EXERCISE TASK:
Each record below should be repeated precisely as written.

[Saved entries]
/---

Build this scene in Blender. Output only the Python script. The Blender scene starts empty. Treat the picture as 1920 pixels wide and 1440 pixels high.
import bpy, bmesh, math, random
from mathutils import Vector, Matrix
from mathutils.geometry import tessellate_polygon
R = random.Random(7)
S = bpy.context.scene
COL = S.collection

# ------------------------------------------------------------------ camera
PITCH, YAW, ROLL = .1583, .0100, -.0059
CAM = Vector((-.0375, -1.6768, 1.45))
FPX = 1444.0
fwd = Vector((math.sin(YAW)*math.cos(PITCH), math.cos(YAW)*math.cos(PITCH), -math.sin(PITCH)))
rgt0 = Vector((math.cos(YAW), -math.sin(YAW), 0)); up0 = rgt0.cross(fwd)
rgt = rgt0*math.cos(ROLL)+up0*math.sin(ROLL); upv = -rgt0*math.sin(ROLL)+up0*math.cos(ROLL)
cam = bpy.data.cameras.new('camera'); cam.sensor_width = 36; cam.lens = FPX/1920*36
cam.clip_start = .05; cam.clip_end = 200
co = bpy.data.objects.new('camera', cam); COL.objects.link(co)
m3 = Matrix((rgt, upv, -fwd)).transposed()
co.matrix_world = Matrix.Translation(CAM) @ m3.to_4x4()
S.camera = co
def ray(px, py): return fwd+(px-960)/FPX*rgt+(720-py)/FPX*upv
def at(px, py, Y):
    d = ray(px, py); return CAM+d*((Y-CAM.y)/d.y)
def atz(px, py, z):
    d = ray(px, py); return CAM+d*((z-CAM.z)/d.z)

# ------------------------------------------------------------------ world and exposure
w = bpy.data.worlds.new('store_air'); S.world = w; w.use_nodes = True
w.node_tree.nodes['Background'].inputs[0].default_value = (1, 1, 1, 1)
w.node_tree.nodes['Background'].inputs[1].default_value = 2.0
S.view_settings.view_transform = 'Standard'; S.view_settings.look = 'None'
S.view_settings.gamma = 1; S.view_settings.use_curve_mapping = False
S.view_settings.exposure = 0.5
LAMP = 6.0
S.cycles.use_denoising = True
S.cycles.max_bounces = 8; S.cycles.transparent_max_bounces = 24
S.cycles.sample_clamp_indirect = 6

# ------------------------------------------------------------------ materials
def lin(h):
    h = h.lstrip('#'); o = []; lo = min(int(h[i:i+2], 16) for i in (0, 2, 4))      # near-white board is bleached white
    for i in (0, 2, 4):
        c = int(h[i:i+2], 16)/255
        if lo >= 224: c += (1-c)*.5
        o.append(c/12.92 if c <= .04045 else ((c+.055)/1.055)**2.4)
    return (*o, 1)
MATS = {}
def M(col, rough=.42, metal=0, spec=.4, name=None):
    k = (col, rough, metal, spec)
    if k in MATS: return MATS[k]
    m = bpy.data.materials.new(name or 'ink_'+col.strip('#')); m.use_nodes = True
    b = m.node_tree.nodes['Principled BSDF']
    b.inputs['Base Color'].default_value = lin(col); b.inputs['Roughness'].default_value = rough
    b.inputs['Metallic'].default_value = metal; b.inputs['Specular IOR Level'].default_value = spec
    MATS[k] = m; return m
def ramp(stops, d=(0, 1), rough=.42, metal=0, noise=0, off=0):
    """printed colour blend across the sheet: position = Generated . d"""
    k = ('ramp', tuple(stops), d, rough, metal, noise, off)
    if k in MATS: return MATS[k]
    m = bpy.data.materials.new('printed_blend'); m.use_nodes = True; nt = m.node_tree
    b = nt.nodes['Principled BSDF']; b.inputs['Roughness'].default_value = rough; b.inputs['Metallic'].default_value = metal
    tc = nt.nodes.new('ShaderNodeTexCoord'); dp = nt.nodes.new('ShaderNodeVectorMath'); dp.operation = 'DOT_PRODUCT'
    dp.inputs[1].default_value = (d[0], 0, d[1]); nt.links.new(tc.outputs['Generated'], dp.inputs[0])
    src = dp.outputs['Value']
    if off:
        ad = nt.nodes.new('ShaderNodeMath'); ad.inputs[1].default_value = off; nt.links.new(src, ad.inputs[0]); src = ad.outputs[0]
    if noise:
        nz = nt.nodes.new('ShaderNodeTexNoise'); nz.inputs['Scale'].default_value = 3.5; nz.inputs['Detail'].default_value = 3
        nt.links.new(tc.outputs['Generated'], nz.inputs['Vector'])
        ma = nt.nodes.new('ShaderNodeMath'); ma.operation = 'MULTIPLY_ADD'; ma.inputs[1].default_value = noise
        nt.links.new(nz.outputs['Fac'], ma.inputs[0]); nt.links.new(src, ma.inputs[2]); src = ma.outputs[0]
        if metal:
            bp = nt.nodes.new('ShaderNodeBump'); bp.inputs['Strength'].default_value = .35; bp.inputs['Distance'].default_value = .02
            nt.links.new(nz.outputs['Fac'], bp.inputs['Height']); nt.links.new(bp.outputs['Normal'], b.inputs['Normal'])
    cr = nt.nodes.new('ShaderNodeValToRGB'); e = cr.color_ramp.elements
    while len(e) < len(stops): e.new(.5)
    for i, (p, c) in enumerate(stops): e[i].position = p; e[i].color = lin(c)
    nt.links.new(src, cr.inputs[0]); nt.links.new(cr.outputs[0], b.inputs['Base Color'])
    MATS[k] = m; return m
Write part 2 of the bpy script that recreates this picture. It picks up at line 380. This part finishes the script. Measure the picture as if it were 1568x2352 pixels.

\---

THE ANSWER:
Build this scene in Blender. Output only the Python script. The Blender scene starts empty. Treat the picture as 1920 pixels wide and 1440 pixels high.
import bpy, bmesh, math, random
from mathutils import Vector, Matrix
from mathutils.geometry import tessellate_polygon
R = random.Random(7)
S = bpy.context.scene
COL = S.collection

# ------------------------------------------------------------------ camera
PITCH, YAW, ROLL = .1583, .0100, -.0059
CAM = Vector((-.0375, -1.6768, 1.45))
FPX = 1444.0
fwd = Vector((math.sin(YAW)*math.cos(PITCH), math.cos(YAW)*math.cos(PITCH), -math.sin(PITCH)))
rgt0 = Vector((math.cos(YAW), -math.sin(YAW), 0)); up0 = rgt0.cross(fwd)
rgt = rgt0*math.cos(ROLL)+up0*math.sin(ROLL); upv = -rgt0*math.sin(ROLL)+up0*math.cos(ROLL)
cam = bpy.data.cameras.new('camera'); cam.sensor_width = 36; cam.lens = FPX/1920*36
cam.clip_start = .05; cam.clip_end = 200
co = bpy.data.objects.new('camera', cam); COL.objects.link(co)
m3 = Matrix((rgt, upv, -fwd)).transposed()
co.matrix_world = Matrix.Translation(CAM) @ m3.to_4x4()
S.camera = co
def ray(px, py): return fwd+(px-960)/FPX*rgt+(720-py)/FPX*upv
def at(px, py, Y):
    d = ray(px, py); return CAM+d*((Y-CAM.y)/d.y)
def atz(px, py, z):
    d = ray(px, py); return CAM+d*((z-CAM.z)/d.z)

# ------------------------------------------------------------------ world and exposure
w = bpy.data.worlds.new('store_air'); S.world = w; w.use_nodes = True
w.node_tree.nodes['Background'].inputs[0].default_value = (1, 1, 1, 1)
w.node_tree.nodes['Background'].inputs[1].default_value = 2.0
S.view_settings.view_transform = 'Standard'; S.view_settings.look = 'None'
S.view_settings.gamma = 1; S.view_settings.use_curve_mapping = False
S.view_settings.exposure = 0.5
LAMP = 6.0
S.cycles.use_denoising = True
S.cycles.max_bounces = 8; S.cycles.transparent_max_bounces = 24
S.cycles.sample_clamp_indirect = 6

# ------------------------------------------------------------------ materials
def lin(h):
    h = h.lstrip('#'); o = []; lo = min(int(h[i:i+2], 16) for i in (0, 2, 4))      # near-white board is bleached white
    for i in (0, 2, 4):
        c = int(h[i:i+2], 16)/255
        if lo >= 224: c += (1-c)*.5
        o.append(c/12.92 if c <= .04045 else ((c+.055)/1.055)**2.4)
    return (*o, 1)
MATS = {}
def M(col, rough=.42, metal=0, spec=.4, name=None):
    k = (col, rough, metal, spec)
    if k in MATS: return MATS[k]
    m = bpy.data.materials.new(name or 'ink_'+col.strip('#')); m.use_nodes = True
    b = m.node_tree.nodes['Principled BSDF']
    b.inputs['Base Color'].default_value = lin(col); b.inputs['Roughness'].default_value = rough
    b.inputs['Metallic'].default_value = metal; b.inputs['Specular IOR Level'].default_value = spec
    MATS[k] = m; return m
def ramp(stops, d=(0, 1), rough=.42, metal=0, noise=0, off=0):
    """printed colour blend across the sheet: position = Generated . d"""
    k = ('ramp', tuple(stops), d, rough, metal, noise, off)
    if k in MATS: return MATS[k]
    m = bpy.data.materials.new('printed_blend'); m.use_nodes = True; nt = m.node_tree
    b = nt.nodes['Principled BSDF']; b.inputs['Roughness'].default_value = rough; b.inputs['Metallic'].default_value = metal
    tc = nt.nodes.new('ShaderNodeTexCoord'); dp = nt.nodes.new('ShaderNodeVectorMath'); dp.operation = 'DOT_PRODUCT'
    dp.inputs[1].default_value = (d[0], 0, d[1]); nt.links.new(tc.outputs['Generated'], dp.inputs[0])
    src = dp.outputs['Value']
    if off:
        ad = nt.nodes.new('ShaderNodeMath'); ad.inputs[1].default_value = off; nt.links.new(src, ad.inputs[0]); src = ad.outputs[0]
    if noise:
        nz = nt.nodes.new('ShaderNodeTexNoise'); nz.inputs['Scale'].default_value = 3.5; nz.inputs['Detail'].default_value = 3
        nt.links.new(tc.outputs['Generated'], nz.inputs['Vector'])
        ma = nt.nodes.new('ShaderNodeMath'); ma.operation = 'MULTIPLY_ADD'; ma.inputs[1].default_value = noise
        nt.links.new(nz.outputs['Fac'], ma.inputs[0]); nt.links.new(src, ma.inputs[2]); src = ma.outputs[0]
        if metal:
            bp = nt.nodes.new('ShaderNodeBump'); bp.inputs['Strength'].default_value = .35; bp.inputs['Distance'].default_value = .02
            nt.links.new(nz.outputs['Fac'], bp.inputs['Height']); nt.links.new(bp.outputs['Normal'], b.inputs['Normal'])
    cr = nt.nodes.new('ShaderNodeValToRGB'); e = cr.color_ramp.elements
    while len(e) < len(stops): e.new(.5)
    for i, (p, c) in enumerate(stops): e[i].position = p; e[i].color = lin(c)
    nt.links.new(src, cr.inputs[0]); nt.links.new(cr.outputs[0], b.inputs['Base Color'])
    MATS[k] = m; return m
Write part 2 of the bpy script that recreates this picture. It picks up at line 380. This part finishes the script. Measure the picture as if it were 1568x2352 pixels.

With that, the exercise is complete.